In short, the statement started very conciliatory but by the end was a warning to one side, and it was very clear which way the wind was blowing.
Because Gaza is an Israeli territory not an Egyptian one. Presumably you have supported the siege (which you originally denied existed when you came on this thread) for the last sixteen years and therefore now support the withdrawal of food , water and electricity to two million people.
No , it depends on how international law and the Security Council and the General Assembly deem it , the UN still regards Gaza to be a part of the Occupied Palestinian Territory , no matter how cute the Israelis thought they were being with their withdrawal plan.
You cannot vouch for that stfu and stop bullshitting. Anyone can go on the internet and find a pithy counter-source for anything. They’re a nonsense organisation committed to ending ‘white supremacy’ and ‘fairness’ and otherwise generating oxymorons.
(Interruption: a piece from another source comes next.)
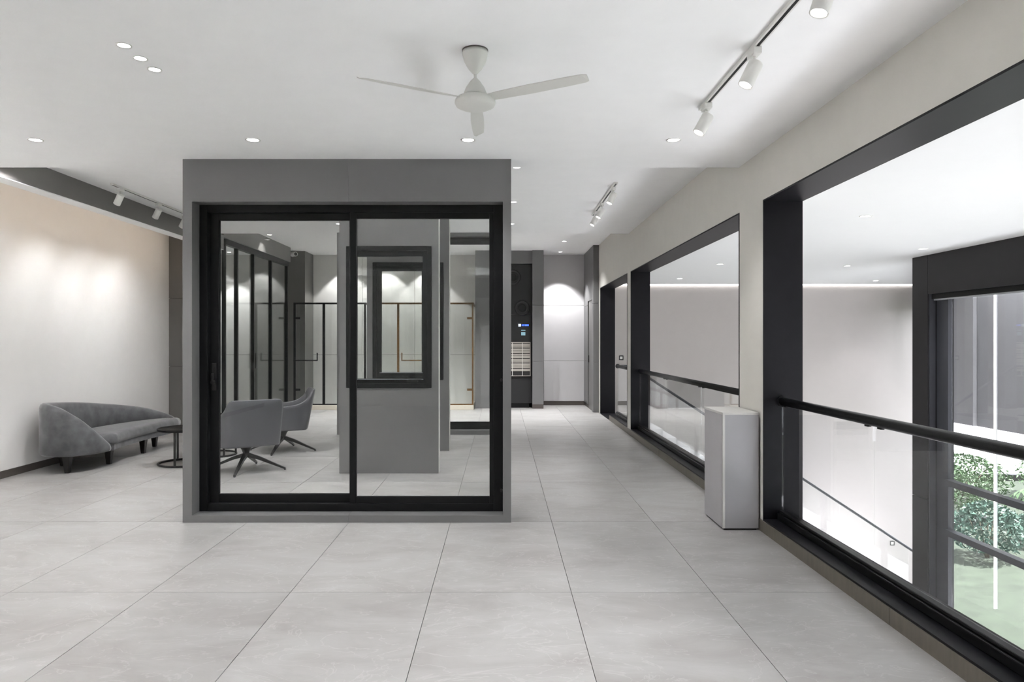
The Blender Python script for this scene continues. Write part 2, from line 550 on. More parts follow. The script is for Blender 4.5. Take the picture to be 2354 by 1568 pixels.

As to your original statement Israel have no duty under international law to supply Gaza with energy, there is no such duty. There is a moral compulsion which will soon cut back on Israel if they continue with this.
Whereas you then might say depriving civilians of water and electricity is a war crime. If it was in Ukraine it is in Gaza. Nothing can ever be done of it though because of the structure international energy market - there is just an easy defence, source another supplier this is commercial.
The remarks about Security Council and UN GA are all wide of the mark. Neither get involved in Statehood. The law on Statehood is you must have a clear people and territory, but you then need mutual recognition from other States. This is where Palestine fail. They fail of their terrorism. It is very simple. Stop violence and try and engage the world administratively would be the best route to Statehood.